Wonton noodle soup in Boston's chinatown

Wonton noodle soup in Boston's chinatown (Photo credit: Wikipedia)

It has been a busy day in the kitchen! When I can I try to get myself organised for several lunch time meals for midweek nourishment when time is tight. This week, we will be feasting on a winter favourite in this household – hot, delicious, satisfying Won ton soup! I have posted on how to make won ton soup before in the past, but today I decided to make a “how to” on wrapping them.

[  Makes: 35  |  TIME: 20 – 30 MINUTES  |  COST: $6 – 8  TOTAL ]

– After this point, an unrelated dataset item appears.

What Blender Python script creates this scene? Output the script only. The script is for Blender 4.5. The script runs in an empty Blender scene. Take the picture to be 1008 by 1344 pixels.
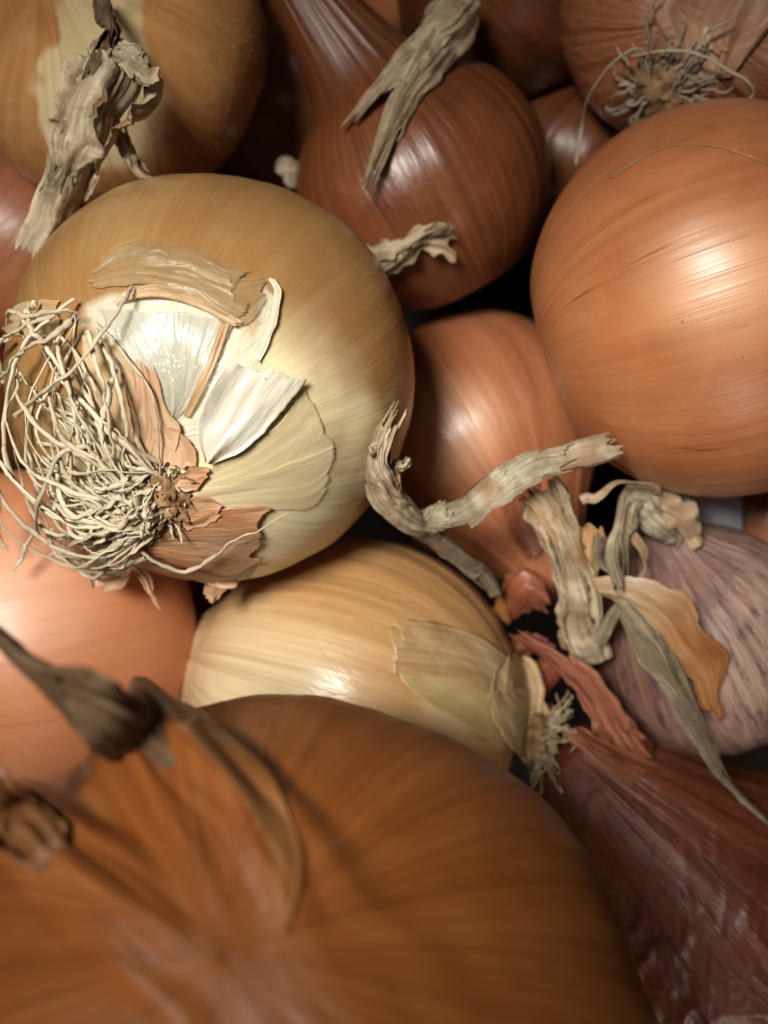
import bpy, math, random
import numpy as np
from mathutils import Vector
from mathutils.bvhtree import BVHTree

U = 0.01                    # everything below is written in centimetres
CAMZ, FPX = 20.0, 1432.0    # camera height above the pile's reference plane, focal length in photo pixels
scene = bpy.context.scene
COL = scene.collection

# ------------------------------------------------------------------ camera
cd = bpy.data.cameras.new("camera"); cam = bpy.data.objects.new("camera", cd); COL.objects.link(cam)
cam.location = (0, 0, CAMZ*U)
cd.sensor_fit = 'HORIZONTAL'; cd.sensor_width = 36.0; cd.lens = 36.0*FPX/1008.0
cd.clip_start = 0.001; cd.clip_end = 20.0
cd.dof.use_dof = True; cd.dof.focus_distance = 17.2*U
cd.dof.aperture_fstop = cd.lens/1000.0/(2*0.155*U); cd.dof.aperture_blades = 0
scene.camera = cam

# ------------------------------------------------------------------ light
w = bpy.data.worlds.new("World"); scene.world = w; w.use_nodes = True
w.node_tree.nodes["Background"].inputs[0].default_value = (1.0, 0.84, 0.70, 1)
w.node_tree.nodes["Background"].inputs[1].default_value = 0.030

def aim(o, target):
    o.rotation_euler = (Vector(target)*U - o.location).to_track_quat('-Z', 'Y').to_euler()
def area(name, loc, target, sx, sy, power, col, spread=180):
    l = bpy.data.lights.new(name, 'AREA'); l.shape = 'RECTANGLE'; l.size = sx*U; l.size_y = sy*U
    l.energy = power; l.color = col; l.spread = math.radians(spread)
    o = bpy.data.objects.new(name, l); COL.objects.link(o); o.location = Vector(loc)*U; aim(o, target); return o
def spot(name, loc, target, angle, blend, power, col, radius, sy=1.0):
    l = bpy.data.lights.new(name, 'SPOT'); l.spot_size = math.radians(angle); l.spot_blend = blend
    l.energy = power; l.color = col; l.shadow_soft_size = radius*U
    o = bpy.data.objects.new(name, l); COL.objects.link(o); o.location = Vector(loc)*U
    from mathutils import Matrix
    z = (o.location-Vector(target)*U).normalized(); x = Vector((0, 1, 0)).cross(z).normalized(); y = z.cross(x)
    o.rotation_euler = Matrix((x, y, z)).transposed().to_euler(); o.scale = (1, sy, 1); return o
spot('key_spot', (-14, 9, 46), (-0.3, 1.1, 0), 43, 1.0, 21.0, (1.0, 0.955, 0.88), 7.0, 0.51)
area('fill_area', (8, -40, 28), (1, -8, 4), 18, 12, 0.62, (1.0, 0.88, 0.78))

scene.view_settings.view_transform = 'Standard'; scene.view_settings.look = 'None'
scene.view_settings.gamma = 1.0; scene.view_settings.exposure = 0.0
scene.cycles.max_bounces = 8; scene.cycles.use_denoising = True

# ------------------------------------------------------------------ maths helpers
_rng = np.random.RandomState(7)
PERM = np.concatenate([_rng.permutation(4096)]*2).astype(np.int64)
VAL = _rng.rand(4096)*2-1
def vnoise(p):
    p = np.asarray(p, float); i = np.floor(p).astype(np.int64); f = p-i; f = f*f*f*(f*(f*6-15)+10)
    def h(dx, dy, dz):
        a = PERM[(i[..., 0]+dx) & 4095]; b = PERM[(a+i[..., 1]+dy) & 4095]; return VAL[PERM[(b+i[..., 2]+dz) & 4095]]
    fx, fy, fz = f[..., 0], f[..., 1], f[..., 2]; L = lambda a, b, t: a+(b-a)*t
    return L(L(L(h(0,0,0),h(1,0,0),fx), L(h(0,1,0),h(1,1,0),fx), fy), L(L(h(0,0,1),h(1,0,1),fx), L(h(0,1,1),h(1,1,1),fx), fy), fz)
def fnoise(p, o=4):
    p = np.asarray(p, float); s = 0; a = 1; t = 0
    for k in range(o):
        s = s+a*vnoise(p*(2**k)+k*17.3); t += a; a *= .5
    return s/t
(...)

1 packet commercial won ton wrappers
250 grams of minced pork or chicken
1 cup finely chopped shallots
1 tablespoon minced ginger
1 tablespoon minced garlic
1 tablespoon soy sauce


  • Mix all ingredients in a bowl
  • Lay your wrappers on a board with a good gap between wrappers. Put one teaspoon of mixture in the centre of the wrappers, and moisten the edges of the wrapper (see photo below).
  • During the wrapping process, you will want to expel any air inside the won ton. This will stop it from falling apart when cooked.
  • After your won tons are wrapped, place then on a tray that has been covered with some grease proof baking paper. Ensure there is clear space around each won ton and that they are not touching.
  • When ready, place the tray into the freezer for 2 hours. Place the frozen won tons into an air tight container for storage. Once frozen, won tons are good in the freezer up to three months.

How to: Tortellini Style Won Tons

  1. With your meat mixture in the centre, fold your wrapper in half and seal. Wet one tip of the triangle (photo 1).
  2. Apply a little pressure on the centre of the wrapper to allow it to fold in half (photo 2).
  3. Press the two tails together so they stick together (photo 3).

How to: Square Style Won Tons

  1. Fold two sides up to meet in the centre to form a triangle. Press the tip firmly to form a seal, but leave the sides open (photo 1).
  2. Bring the other two sides up to meet the centre, firmly pressing all seams to seal the contents. Try to expel any excess air during this stage  (photo 2).
  3. Your square won ton should be firm but with clear stiff edges (photo 3).

How to: Purse Style Won Tons

  1. Bring all sides up to the middle, and press lightly to expel any excess air (photo 1).
  2. Using your thumbs, press hard to form a tight seal with all loose edges (photo 2).
  3. Place on a hard surface and press lightly to form a flat side (photo 3).